選択すること。

人の身にて齢重ねれば重ねるだけ、その分、身辺にて心動くこと多し。
さて今年は、人との出会いや別れが目まぐるしい一年でした。
中にはただ疎遠になってしまった縁もあり、逆に選択して別れた関係もあります。新しい出会いももちろん沢山ありました。これからするのは、ちょっとした愚痴のようなものです。

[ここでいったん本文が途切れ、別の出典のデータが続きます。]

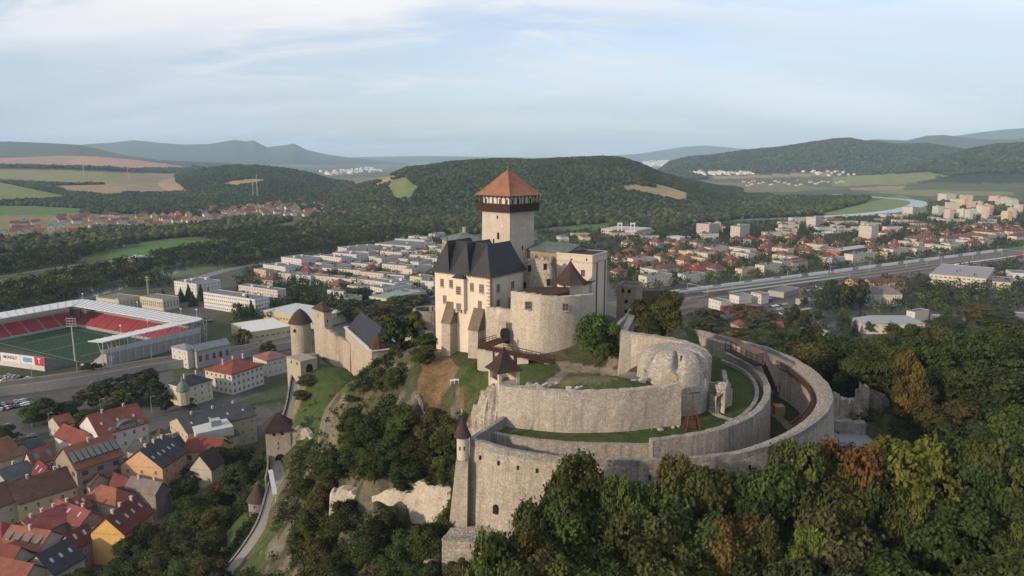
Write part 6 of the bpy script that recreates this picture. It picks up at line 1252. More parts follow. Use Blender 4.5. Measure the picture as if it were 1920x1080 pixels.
scatter(HB, [(1215,535),(1560,492),(1920,440),(1920,456),(1560,508),(1230,548),(1205,545)], RY+math.pi/2, 38, 17, 2, 22, 'in the row behind the railway', 'apartment block', 'blocks along the railway', 1, 14, 0)
scatter(HP+HB, [(1150,490),(1290,480),(1560,470),(1920,436),(1920,452),(1560,500),(1215,540),(1150,525)], RY, 25, 24, 3, 60, 'in the quarter behind the railway', 'house', 'hipped houses right of the castle', 2, 9, 0)
scatter(HP, [(1150,462),(1290,455),(1560,448),(1800,425),(1920,420),(1920,436),(1560,470),(1290,480),(1150,490)], RY, 30, 26, 4, 44, 'among trees right of the castle', 'house', 'hipped houses among the trees', 3, 9, 0)
scatter(HB, [(1010,450),(1120,446),(1270,440),(1480,420),(1740,405),(1920,400),(1920,425),(1560,448),(1240,458),(1020,470)], RY+1.2, 62, 34, 6, 42, 'in the far quarter on the right', 'apartment block', 'far blocks on the right', 4, 16, 0)
scatter(HB[1:3], [(560,520),(700,470),(820,450),(815,540),(700,560)], R(62), 44, 26, 3, 22, 'in the white quarter left of the palace', 'apartment block', 'blocks of the white quarter', 6, 14, 0)
scatter(FB+HP+FB[:1], [(560,500),(640,478),(820,462),(830,500),(820,560),(700,572),(640,580),(600,560),(530,545),(480,530)], R(62), 25, 23, 4, 100, 'in the white quarter left of the palace', 'house', 'houses of the white quarter', 5, 8, 0, .28)
scatter(VH, [(0,428),(60,418),(130,408),(170,402),(230,408),(330,404),(420,390),(600,384),(720,392),(640,410),(560,408),(480,404),(430,414),(330,424),(250,432),(150,436),(100,450),(0,458)], R(35), 17, 21, 4, 190, 'in the village across the river', 'cottage', 'cottages of the far left village', 7, 3, 0, .12)
scatter(VH, [(1370,336),(1500,331),(1560,334),(1700,334),(1640,344),(1400,352)], R(10), 34, 60, 14, 65, 'in the distant village at right', 'cottage', 'cottages of the far right village', 8, 8, 0, .3)
scatter(VH, [(420,394),(560,378),(640,382),(560,394)], R(20), 30, 30, 6, 26, 'at the foot of the wooded hill', 'cottage', 'cottages below the hill', 9, 8, 0, .3)
scatter(VH, [(1040,352),(1130,350),(1180,372),(1100,376),(1045,372)], R(20), 70, 90, 30, 14, 'on the wooded slope behind the keep', 'cottage', 'cottages on the hillside', 10, 10, None, .4)
for pl in (HP, HB, FB, VH):
    for e, lb, r_ in pl:
        for ch in list(e.children):
            for g in list(ch.children): bpy.data.objects.remove(g)
            bpy.data.objects.remove(ch)
        bpy.data.objects.remove(e)
def far_town():                                            # towns so far off that they read as one pale speckle
    rg = random.Random(3); mb = MB()
    for poly, n in (([(1205,305),(1255,303),(1250,312),(1215,314)], 220), ([(1290,322),(1400,322),(1420,328),(1300,329)], 120), ([(590,322),(700,314),(720,322),(620,330)], 160), ([(1500,322),(1560,320),(1620,328),(1540,330)], 40), ([(820,372),(850,372),(850,380),(820,380)], 6)):
        k = 0
        while k < n:
            px, py = rg.uniform(min(p[0] for p in poly), max(p[0] for p in poly)), rg.uniform(min(p[1] for p in poly), max(p[1] for p in poly)); k += 1
            if not inpoly(np.array([px]), np.array([py]), poly)[0]: continue
            p = march(px, py)
            if p is None or p.y > 18000: continue
            s_ = p.y/900.0; mb.box((p.x, p.y, p.z-2), (rg.uniform(1, 3)*s_*2, rg.uniform(1, 2)*s_*2, rg.uniform(1.2, 2.6)*s_+2), rg.uniform(0, 3), rg.randrange(3))
    mb.struct('distant_town', [plain((.7,.7,.68)), plain((.5,.4,.36)), plain((.62,.56,.5))], kind='stuff')
far_town()
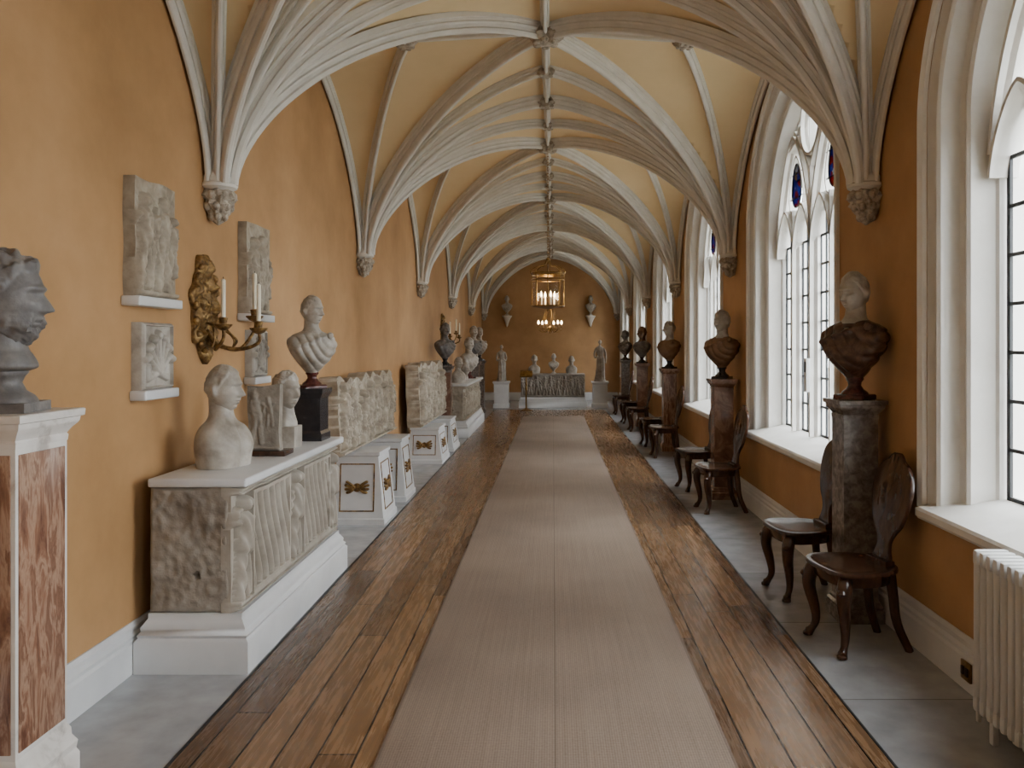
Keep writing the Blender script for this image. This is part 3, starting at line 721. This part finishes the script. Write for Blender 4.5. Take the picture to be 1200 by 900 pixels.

人と人が繋がるにあたって一番重要なものは、約束であると思います。例えば遠く離れてしまっていても、約束さえ生きていれば、それは繋がった関係だと思います。逆にどんなに近くても、約束をただ死ぬに任せてしまうようでは、繋がった関係ではないと考えます。
手を伸ばすということは、とても重要だと思います。
具体的に言うと先日、古い友人から待ち合わせをすっぽかされたんですね。久々でした。割とそういう傾向のある人だったんですが、ふ、と心が冷めてしまうのを感じたのです。
約束に手を伸ばしていたのが、まるで自分だけのように思ったのです。やがて来る約束であれば、相手を待つことは幸福です。少なくとも不幸ではありません。
でも、僕がその人と交わしたのは、約束ですらなかったのかなあ。そう思った瞬間、怒りのようなものが一遍に冷めました。
これが断絶なのだ、ということに気付いたのです。こちらがいくら手を伸ばしても、間には溝が広がっているのです。
そりゃあ人と人は、違う生き物である以上、完全にはわかり合うことが出来ません。でも手を伸ばし、あとちょっと、あとちょっとで伸びた相手の指先に触れるかも知れない、と暗闇に指をさまよわせるのです。
その暗闇で、相手の腕がこちらへ伸ばされていることを信じられなければ、それはやはり断絶なのです。

翻って我が身。
この暗闇に、沢山の人が僕に向けて伸ばしてくれている腕の数を考えました。同時にそのすべてに応えることは出来ません。僕の足りない腕が、誰かに断絶を与えていることを考えました。
どうしたらその断絶を、絶望的に手の届かない距離を、ただの空振りに、いつでも届く距離の、ただの空振りやただの寝坊の遅刻に変えられるものでしょうか。
もちろん、そこに答などなく、自分が人をどうこうできるなんていうのは多分思い上がりなんだけど、でも、その為には喋るしかないのかも知れません。喋り続けるしかないのかも知れません。
僕はここに生きていて、あなたがたのことを考えていて、手紙のかわりの物語を温めながら、下らない日々だけどなるべく誠実に生きていますよ、と喋り続けることが必要なのかも知れません。
以来、僕と、僕の周りの人々について考えています。クマリネさんが以前自分と読者の関係について書いていて、僕はどうなのだろうと考えてそのままになっていたことがいざ、思いも寄らない方向から突き付けられた感じです。
書きかけのことがどんどん増えてゆきますが、案外生きることはそんなことなのかも知れません。続く。